§ GIVEN REQUEST: Transcribe the listing below word for word.

§ DATASET CONTENT:
──────
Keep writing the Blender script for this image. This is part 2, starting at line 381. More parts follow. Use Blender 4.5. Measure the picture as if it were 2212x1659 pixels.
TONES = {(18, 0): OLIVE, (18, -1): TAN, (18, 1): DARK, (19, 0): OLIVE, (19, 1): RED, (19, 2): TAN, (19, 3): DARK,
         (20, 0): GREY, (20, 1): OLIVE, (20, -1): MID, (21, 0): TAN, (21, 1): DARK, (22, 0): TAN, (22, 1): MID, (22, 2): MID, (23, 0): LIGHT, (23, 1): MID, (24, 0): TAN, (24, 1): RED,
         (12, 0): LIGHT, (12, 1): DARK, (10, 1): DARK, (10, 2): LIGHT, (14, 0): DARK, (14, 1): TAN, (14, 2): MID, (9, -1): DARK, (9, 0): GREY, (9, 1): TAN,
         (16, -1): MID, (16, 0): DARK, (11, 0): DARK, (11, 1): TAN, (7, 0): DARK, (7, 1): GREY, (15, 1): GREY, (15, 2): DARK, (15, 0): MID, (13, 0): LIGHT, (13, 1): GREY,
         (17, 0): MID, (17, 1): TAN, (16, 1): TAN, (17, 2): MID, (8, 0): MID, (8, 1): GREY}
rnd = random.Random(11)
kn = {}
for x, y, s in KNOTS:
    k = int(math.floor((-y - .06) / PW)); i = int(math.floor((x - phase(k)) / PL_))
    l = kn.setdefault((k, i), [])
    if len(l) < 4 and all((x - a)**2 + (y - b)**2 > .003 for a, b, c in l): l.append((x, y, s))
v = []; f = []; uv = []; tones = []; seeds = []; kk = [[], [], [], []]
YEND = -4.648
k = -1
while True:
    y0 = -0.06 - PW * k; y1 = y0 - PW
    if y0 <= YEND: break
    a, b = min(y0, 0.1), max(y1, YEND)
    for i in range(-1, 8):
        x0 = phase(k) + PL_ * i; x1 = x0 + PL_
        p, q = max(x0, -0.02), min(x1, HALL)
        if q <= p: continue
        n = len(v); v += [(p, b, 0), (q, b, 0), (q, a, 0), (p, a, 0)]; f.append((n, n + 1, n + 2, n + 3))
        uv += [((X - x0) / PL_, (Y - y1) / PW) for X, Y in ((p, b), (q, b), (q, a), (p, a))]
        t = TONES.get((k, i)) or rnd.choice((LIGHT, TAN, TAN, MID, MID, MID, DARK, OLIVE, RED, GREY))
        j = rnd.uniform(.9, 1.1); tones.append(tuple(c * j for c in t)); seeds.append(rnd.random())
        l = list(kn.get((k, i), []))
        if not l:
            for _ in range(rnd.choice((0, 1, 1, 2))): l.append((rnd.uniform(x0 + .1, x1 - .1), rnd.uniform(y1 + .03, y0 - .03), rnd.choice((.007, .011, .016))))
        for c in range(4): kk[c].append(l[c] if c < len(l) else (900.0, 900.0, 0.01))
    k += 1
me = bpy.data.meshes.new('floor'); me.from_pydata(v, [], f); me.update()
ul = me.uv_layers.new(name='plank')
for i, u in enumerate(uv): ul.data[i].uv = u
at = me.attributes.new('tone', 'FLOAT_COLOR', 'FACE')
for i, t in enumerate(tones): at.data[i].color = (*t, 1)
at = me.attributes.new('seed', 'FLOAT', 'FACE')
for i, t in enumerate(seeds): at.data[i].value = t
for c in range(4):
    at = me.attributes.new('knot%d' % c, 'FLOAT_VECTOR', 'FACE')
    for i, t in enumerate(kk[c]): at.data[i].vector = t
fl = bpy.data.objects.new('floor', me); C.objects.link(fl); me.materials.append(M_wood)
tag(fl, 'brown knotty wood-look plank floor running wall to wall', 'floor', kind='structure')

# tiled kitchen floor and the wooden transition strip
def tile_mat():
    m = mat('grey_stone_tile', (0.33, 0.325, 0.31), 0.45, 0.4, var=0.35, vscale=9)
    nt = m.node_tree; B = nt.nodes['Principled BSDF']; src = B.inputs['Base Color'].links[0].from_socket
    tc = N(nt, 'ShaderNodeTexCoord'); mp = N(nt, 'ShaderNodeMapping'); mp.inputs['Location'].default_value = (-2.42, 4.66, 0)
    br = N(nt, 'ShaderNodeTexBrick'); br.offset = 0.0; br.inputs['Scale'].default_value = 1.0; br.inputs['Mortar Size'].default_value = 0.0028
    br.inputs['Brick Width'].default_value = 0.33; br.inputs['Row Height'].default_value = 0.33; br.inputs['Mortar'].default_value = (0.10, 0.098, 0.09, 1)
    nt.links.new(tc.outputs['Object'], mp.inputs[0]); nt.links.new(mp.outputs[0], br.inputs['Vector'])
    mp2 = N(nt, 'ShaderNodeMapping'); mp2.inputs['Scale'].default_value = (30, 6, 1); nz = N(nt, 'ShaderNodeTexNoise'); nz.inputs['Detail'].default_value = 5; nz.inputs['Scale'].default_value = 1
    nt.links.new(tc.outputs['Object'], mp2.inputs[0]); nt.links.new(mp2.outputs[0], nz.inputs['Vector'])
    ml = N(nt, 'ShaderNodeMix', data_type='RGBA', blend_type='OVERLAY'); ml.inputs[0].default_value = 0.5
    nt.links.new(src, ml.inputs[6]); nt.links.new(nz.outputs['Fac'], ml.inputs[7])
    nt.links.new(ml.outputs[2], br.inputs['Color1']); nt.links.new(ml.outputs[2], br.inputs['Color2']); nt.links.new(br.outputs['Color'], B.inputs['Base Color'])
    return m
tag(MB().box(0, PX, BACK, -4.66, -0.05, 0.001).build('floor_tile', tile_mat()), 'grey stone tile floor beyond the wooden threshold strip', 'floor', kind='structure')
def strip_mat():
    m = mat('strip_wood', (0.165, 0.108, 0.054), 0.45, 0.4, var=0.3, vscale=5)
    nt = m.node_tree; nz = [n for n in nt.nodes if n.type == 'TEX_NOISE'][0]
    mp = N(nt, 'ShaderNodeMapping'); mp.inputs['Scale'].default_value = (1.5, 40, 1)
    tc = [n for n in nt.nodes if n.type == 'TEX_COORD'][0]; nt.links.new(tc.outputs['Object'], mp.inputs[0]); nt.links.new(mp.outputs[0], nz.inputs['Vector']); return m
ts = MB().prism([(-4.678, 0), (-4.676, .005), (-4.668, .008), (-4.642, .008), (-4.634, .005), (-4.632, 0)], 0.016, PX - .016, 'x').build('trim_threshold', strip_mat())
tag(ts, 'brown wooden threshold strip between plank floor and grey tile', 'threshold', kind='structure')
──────
§ EXERCISE ANSWER:
Keep writing the Blender script for this image. This is part 2, starting at line 381. More parts follow. Use Blender 4.5. Measure the picture as if it were 2212x1659 pixels.
TONES = {(18, 0): OLIVE, (18, -1): TAN, (18, 1): DARK, (19, 0): OLIVE, (19, 1): RED, (19, 2): TAN, (19, 3): DARK,
         (20, 0): GREY, (20, 1): OLIVE, (20, -1): MID, (21, 0): TAN, (21, 1): DARK, (22, 0): TAN, (22, 1): MID, (22, 2): MID, (23, 0): LIGHT, (23, 1): MID, (24, 0): TAN, (24, 1): RED,
         (12, 0): LIGHT, (12, 1): DARK, (10, 1): DARK, (10, 2): LIGHT, (14, 0): DARK, (14, 1): TAN, (14, 2): MID, (9, -1): DARK, (9, 0): GREY, (9, 1): TAN,
         (16, -1): MID, (16, 0): DARK, (11, 0): DARK, (11, 1): TAN, (7, 0): DARK, (7, 1): GREY, (15, 1): GREY, (15, 2): DARK, (15, 0): MID, (13, 0): LIGHT, (13, 1): GREY,
         (17, 0): MID, (17, 1): TAN, (16, 1): TAN, (17, 2): MID, (8, 0): MID, (8, 1): GREY}
rnd = random.Random(11)
kn = {}
for x, y, s in KNOTS:
    k = int(math.floor((-y - .06) / PW)); i = int(math.floor((x - phase(k)) / PL_))
    l = kn.setdefault((k, i), [])
    if len(l) < 4 and all((x - a)**2 + (y - b)**2 > .003 for a, b, c in l): l.append((x, y, s))
v = []; f = []; uv = []; tones = []; seeds = []; kk = [[], [], [], []]
YEND = -4.648
k = -1
while True:
    y0 = -0.06 - PW * k; y1 = y0 - PW
    if y0 <= YEND: break
    a, b = min(y0, 0.1), max(y1, YEND)
    for i in range(-1, 8):
        x0 = phase(k) + PL_ * i; x1 = x0 + PL_
        p, q = max(x0, -0.02), min(x1, HALL)
        if q <= p: continue
        n = len(v); v += [(p, b, 0), (q, b, 0), (q, a, 0), (p, a, 0)]; f.append((n, n + 1, n + 2, n + 3))
        uv += [((X - x0) / PL_, (Y - y1) / PW) for X, Y in ((p, b), (q, b), (q, a), (p, a))]
        t = TONES.get((k, i)) or rnd.choice((LIGHT, TAN, TAN, MID, MID, MID, DARK, OLIVE, RED, GREY))
        j = rnd.uniform(.9, 1.1); tones.append(tuple(c * j for c in t)); seeds.append(rnd.random())
        l = list(kn.get((k, i), []))
        if not l:
            for _ in range(rnd.choice((0, 1, 1, 2))): l.append((rnd.uniform(x0 + .1, x1 - .1), rnd.uniform(y1 + .03, y0 - .03), rnd.choice((.007, .011, .016))))
        for c in range(4): kk[c].append(l[c] if c < len(l) else (900.0, 900.0, 0.01))
    k += 1
me = bpy.data.meshes.new('floor'); me.from_pydata(v, [], f); me.update()
ul = me.uv_layers.new(name='plank')
for i, u in enumerate(uv): ul.data[i].uv = u
at = me.attributes.new('tone', 'FLOAT_COLOR', 'FACE')
for i, t in enumerate(tones): at.data[i].color = (*t, 1)
at = me.attributes.new('seed', 'FLOAT', 'FACE')
for i, t in enumerate(seeds): at.data[i].value = t
for c in range(4):
    at = me.attributes.new('knot%d' % c, 'FLOAT_VECTOR', 'FACE')
    for i, t in enumerate(kk[c]): at.data[i].vector = t
fl = bpy.data.objects.new('floor', me); C.objects.link(fl); me.materials.append(M_wood)
tag(fl, 'brown knotty wood-look plank floor running wall to wall', 'floor', kind='structure')

# tiled kitchen floor and the wooden transition strip
def tile_mat():
    m = mat('grey_stone_tile', (0.33, 0.325, 0.31), 0.45, 0.4, var=0.35, vscale=9)
    nt = m.node_tree; B = nt.nodes['Principled BSDF']; src = B.inputs['Base Color'].links[0].from_socket
    tc = N(nt, 'ShaderNodeTexCoord'); mp = N(nt, 'ShaderNodeMapping'); mp.inputs['Location'].default_value = (-2.42, 4.66, 0)
    br = N(nt, 'ShaderNodeTexBrick'); br.offset = 0.0; br.inputs['Scale'].default_value = 1.0; br.inputs['Mortar Size'].default_value = 0.0028
    br.inputs['Brick Width'].default_value = 0.33; br.inputs['Row Height'].default_value = 0.33; br.inputs['Mortar'].default_value = (0.10, 0.098, 0.09, 1)
    nt.links.new(tc.outputs['Object'], mp.inputs[0]); nt.links.new(mp.outputs[0], br.inputs['Vector'])
    mp2 = N(nt, 'ShaderNodeMapping'); mp2.inputs['Scale'].default_value = (30, 6, 1); nz = N(nt, 'ShaderNodeTexNoise'); nz.inputs['Detail'].default_value = 5; nz.inputs['Scale'].default_value = 1
    nt.links.new(tc.outputs['Object'], mp2.inputs[0]); nt.links.new(mp2.outputs[0], nz.inputs['Vector'])
    ml = N(nt, 'ShaderNodeMix', data_type='RGBA', blend_type='OVERLAY'); ml.inputs[0].default_value = 0.5
    nt.links.new(src, ml.inputs[6]); nt.links.new(nz.outputs['Fac'], ml.inputs[7])
    nt.links.new(ml.outputs[2], br.inputs['Color1']); nt.links.new(ml.outputs[2], br.inputs['Color2']); nt.links.new(br.outputs['Color'], B.inputs['Base Color'])
    return m
tag(MB().box(0, PX, BACK, -4.66, -0.05, 0.001).build('floor_tile', tile_mat()), 'grey stone tile floor beyond the wooden threshold strip', 'floor', kind='structure')
def strip_mat():
    m = mat('strip_wood', (0.165, 0.108, 0.054), 0.45, 0.4, var=0.3, vscale=5)
    nt = m.node_tree; nz = [n for n in nt.nodes if n.type == 'TEX_NOISE'][0]
    mp = N(nt, 'ShaderNodeMapping'); mp.inputs['Scale'].default_value = (1.5, 40, 1)
    tc = [n for n in nt.nodes if n.type == 'TEX_COORD'][0]; nt.links.new(tc.outputs['Object'], mp.inputs[0]); nt.links.new(mp.outputs[0], nz.inputs['Vector']); return m
ts = MB().prism([(-4.678, 0), (-4.676, .005), (-4.668, .008), (-4.642, .008), (-4.634, .005), (-4.632, 0)], 0.016, PX - .016, 'x').build('trim_threshold', strip_mat())
tag(ts, 'brown wooden threshold strip between plank floor and grey tile', 'threshold', kind='structure')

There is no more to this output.